One criticism of my last Vista installation time blog was that I performed an upgrade over an existing Vista beta. Fair enough comment though I think a lot of people are going to upgrade existing XP boxes instead of performing a clean installation. In any case, I decided to perform a clean installation with Build 5728 (the previous build was 5600) on the same Pentium 4 2.8GHz PC with 512MB RAM (performance rating = 1). Here’s what I saw.

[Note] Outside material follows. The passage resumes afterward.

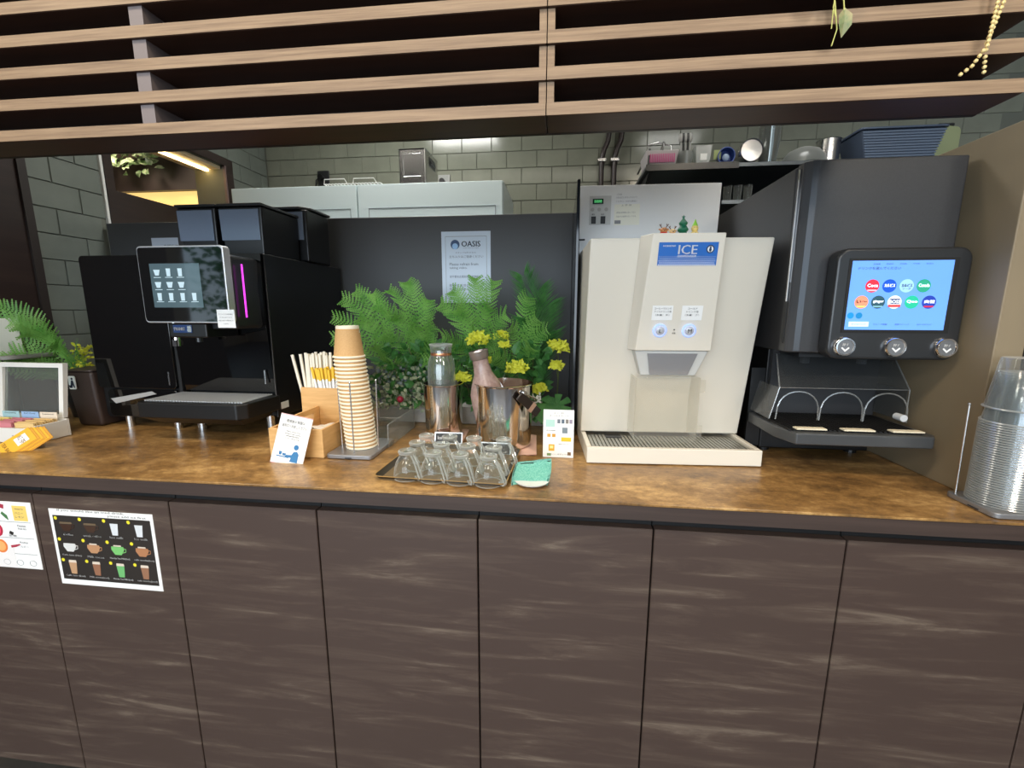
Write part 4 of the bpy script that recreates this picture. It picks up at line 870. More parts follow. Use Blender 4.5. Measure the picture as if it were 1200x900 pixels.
# ------------------------------------------------------------------ kitchen behind
fr = T('fridge', 'wide white two door kitchen fridge behind the charcoal board', 'fridge', (-.75, 1.35, 0))
def Fk(n, mb, mt, par=None, **k): return P(n, mb, mt, par or fr, local=False, **k)
Fk('cabinet', MB().box(-1.401, -.107, 1.205, 1.60, .0, 1.806), M_fridge, bevel=.003)
for a, b_x in ((-1.399, -.783), (-.777, -.110)):
    d_ = Fk('door', MB().box(a, b_x, 1.19, 1.2045, 1.22, 1.803), M_fridge, bevel=.002)
    Fk('door_groove', MB().box(a+.05, b_x-.03, 1.1885, 1.1899, 1.698, 1.7005).box(a+.05, a+.0525, 1.1885, 1.1899, 1.3, 1.698).box(b_x-.0325, b_x-.03, 1.1885, 1.1899, 1.3, 1.698), mat('groove_grey', (120, 132, 140), .4), d_)
rk_ = T('wire_rack', 'white wire rack lying on top of the fridge', 'wire rack', (-.81, 1.26, 1.8065))
b = MB(); P('frame', MB().tube([(-.13, -.06, .005), (.14, -.06, .005)], .002).tube([(-.13, .08, .005), (.14, .08, .005)], .002).tube([(-.13, -.06, .005), (-.13, .08, .005)], .002).tube([(.14, -.06, .005), (.14, .08, .005)], .002), M_white, rk_)
for k in range(16): b.tube([(-.12+k*.016, -.065, .006), (-.12+k*.016, .08, .006)], .0012, 5)
P('wires', b, M_white, rk_, kind='stuff')
for x in (-.13, .01): P('wire_loop', MB().tube([(x, -.06, .006), (x+.004, -.062, .026), (x+.10, -.062, .026), (x+.112, -.06, .006)], .002, 6), M_white, rk_)
tn = T('square_tin', 'tall square metal oil tin standing on the fridge', 'tin', (-.52, 1.30, 1.8065), -.03)
P('tin_body', MB().prism(rrect(-.064, .064, -.09, .09, .010), 0, .142, 'z'), M_steel, tn)
P('rolled_rim', MB().prism(rrect(-.066, .066, -.092, .092, .011), .1421, .146, 'z').prism(rrect(-.066, .066, -.092, .092, .011), -.0, .004, 'z'), M_chrome, tn)
P('pressed_frame', MB().tube([(-.040, -.0905, .03), (-.040, -.0905, .125), (.040, -.0905, .125), (.040, -.0905, .03), (-.04, -.0905, .03)], .0015, 6), M_steel, tn)
P('handle', MB().tube([(.0645, -.03, .115), (.070, -.03, .10), (.070, .03, .10), (.0645, .03, .115)], .003, 6).box(.0642, .066, -.04, .04, .085, .125), M_char2, tn)
for x, z, lab in ((-1.27, 2.01, 'dark wall socket on the tiles above the fridge, left'), (-.532, 1.965, 'dark wall socket with black plug beside the metal tin')):
    t = T('wall_socket', lab, 'socket', (x, 1.80, z))
    P('plate', MB().box(-.035, .035, -.008, .0012, -.05, .05), M_char2 if x < -1 else M_grey, t, bevel=.002)
    P('plug', MB().cyl((-.008, -.008, .01), (-.008, -.035, .01), .016, 16).tube([(-.008, -.03, .01), (-.03, -.036, -.01), (-.04, -.03, -.05), (-.035, -.02, -.12)], .004), M_black, t)
for x, lab in ((.361, 'left brown pipe of the pair running up the tiled wall'), (.430, 'right brown pipe of the pair running up the tiled wall')):
    t = T('wall_pipe', lab, 'pipe', (x, 1.77, 1.0), group='pair of brown wall pipes')
    P('pipe', MB().tube([(0, 0, 0), (0, 0, 1.02), (0, 0, 1.06), (.012, 0, 1.11), (.03, 0, 1.15), (.036, 0, 1.20), (.036, 0, 1.66)], .0135, 12), mat('pipe_brown', (44, 32, 32), .3), t, smooth=True)
    P('clamp', MB().box(-.022, .022, -.016, .028, 1.045, 1.062), M_steel, t, bevel=.002)
# steel wall shelf with kitchen things
sh = T('kitchen_shelf', 'stainless wall shelf with brackets full of kitchenware', 'shelf', (.9, 1.3, 1.8))
P('upper_board', MB().box(-.415, .95, -.19, .50, .002, .018), mat('shelf_steel', (96, 102, 106), .3, metal=.7), sh, bevel=.002)
P('lower_board', MB().box(-.10, .95, -.15, .50, -.128, -.112), mat('shelf_steel', (96, 102, 106), .3, metal=.7), sh, bevel=.002)
P('bracket', MB().prism([(-.19, 0), (.50, 0), (.50, -.24), (.46, -.24)], -.40, -.385, 'x'), M_char2, sh)
P('front_trim', MB().box(-.415, -.06, -.196, -.1905, -.004, .020), M_char2, sh)
P('end_rail', MB().tube([(-.405, -.18, .018), (-.40, -.17, .085), (-.385, .2, .10)], .004), M_char2, sh)
P('back_panel', MB().box(-.10, .95, .49, .50, -.111, .0015), M_dark, sh)
ZS = 1.8188
t = T('wire_basket', 'white plastic basket with pink grid front at the shelf end', 'basket', (.548, 1.17, ZS))
P('basket_body', MB().hexa([(-.055,-.04,.002),(.055,-.04,.002),(.055,.08,.002),(-.055,.08,.002)], [(-.064,-.048,.06),(.066,-.048,.06),(.066,.085,.06),(-.064,.085,.06)]), mat('basket_white', (176, 170, 172), .5), t, bevel=.004)
b = MB()
for k in range(14): b.box(-.047+k*.0072, -.0435+k*.0072, -.0475, -.043, .014, .046)
P('pink_grid', b, mat('grid_pink', (196, 84, 140), .5), t, kind='stuff')
P('carry_loop', MB().tube([(-.05, .02, .06), (-.045, .03, .105), (.0, .04, .118), (.05, .03, .10), (.055, .02, .06)], .003).tube([(.0, -.02, .062), (.014, 0, .105)], .004), M_steel, t)
t = T('utensil_pot', 'plastic utensil holder with dark brushes upright on the shelf', 'utensil holder', (.648, 1.17, ZS))
P('pot', MB().lathe([(.026, .0005), (.032, .06), (.030, .06), (.024, .003), (.001, .003)], n=20), clear('frosted_tub', (200, 206, 204), .35, .8, .2, .4, .7), t, smooth=True)
for k in range(5): P('utensil', MB().tube([(-.01+k*.006, 0, .004), (-.018+k*.009, 0, .10)], .0035, 6).ball((-.019+k*.009, 0, .118), .011, (1, .6, 1.7)), M_char2 if k % 2 else M_grey, t, smooth=True)
t = T('food_tub', 'clear square plastic tub on the shelf beside the utensil pot', 'tub', (.712, 1.16, ZS))
P('tub', MB().hexa([(-.024,-.02,.0005),(.024,-.02,.0005),(.024,.02,.0005),(-.024,.02,.0005)], [(-.032,-.026,.075),(.032,-.026,.075),(.032,.026,.075),(-.032,.026,.075)]), clear('frosted_tub', (200, 206, 204), .35, .8, .2, .4, .7), t)
P('label', MB().box(-.012, .014, -.0245, -.0235, .02, .045), M_paper, t)
t = T('blue_bowl', 'blue rimmed bowl lying on its side on the shelf', 'bowl', (.802, 1.15, ZS+.0345))
Mq = Matrix((X, Z, -Y)).transposed()
P('bowl', MB().lathe([(.020, -.035), (.030, -.02), (.0335, .012), (.030, .012), (.026, -.018), (.001, -.030)], (0, 0, 0), 28, M=Mq), mat('bowl_blue', (60, 84, 150), .2), t, smooth=True)
P('inner', MB().ball((0, -.002, -.004), .014, (1, .5, 1)), mat('bowl_pale', (150, 170, 196), .3), t, smooth=True)
P('green_tag', MB().box(-.042, -.014, .012, .014, -.005, .030), mat('tag_green', (170, 182, 120), .6), t)
t = T('steel_canister', 'round steel canister lying with its open mouth forward', 'canister', (.886, 1.17, ZS+.0435))
P('shell', MB().lathe([(.0425, .06), (.0425, -.04), (.0395, -.042), (.0385, -.038), (.0385, .055), (.001, .056)], (0, 0, 0), 36, M=Mq), M_steel, t, smooth=True)
P('rim', MB().lathe([(.0385, .036), (.043, .04), (.0385, .044)], (0, 0, 0), 36, M=Matrix((X, Z, -Y)).transposed()).lathe([(.0375, -.04), (.0425, -.0445)], (0, 0, 0), 36, M=Mq), M_chrome, t, smooth=True)
P('inside_dark', MB().lathe([(.0384, -.030), (.0001, -.030)], (0, 0, 0), 36, M=Mq), M_dark, t)
tc0 = T('plastic_tumbler', 'ribbed clear plastic tumbler stacked on the shelf beside the canister', 'tumbler', (.978, 1.19, ZS), group='stacked clear tumblers')
P('cup_body', MB().lathe([(.030, .0008), (.040, .085), (.041, .088), (.039, .088), (.028, .004), (.001, .003)], n=24), clear('tumbler_clear', (205, 212, 208), .18, .8, .1, .4, .5), tc0, smooth=True)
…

  1. 1140 Booted PC with DVD inserted
  2. 1143 See Install Now screen
  3. 1144 Formatted the hard drive
  4. 1145 See message Expanding Files
  5. 1155 100% files expanded
  6. 1156 Unattended reboot after briefly seeing the message Installing Update
  7. 1158 Completing Installation
  8. 1208 Created user account
  9. 1210 Account login screen appears
  10. 1211 Desktop appears. Elected to install updates which consisted of installing the sound device driver, Windows Defender, and Windows Defender definition updates
  11. 1212 Vista ready to use

So, it took a grand total of 32 minutes from start to having a useable desktop to install Vista RC-1 Build 5728. I’m not sure I attribute all of the time savings (compared to nearly two hours for Build 5600) on performing a clean install though. Once at the desktop, Vista seems much more responsive than previous builds (including 5600).

The desktop PC I’m testing on is low-end (Performance Rating = 1) according to Vista. So, I’m pretty impressed by the speed at which applications like Internet Explorer and Firefox are launching and running (web page refreshes, etc.). Media Center, which was more than a little pokey in earlier releases seems faster too.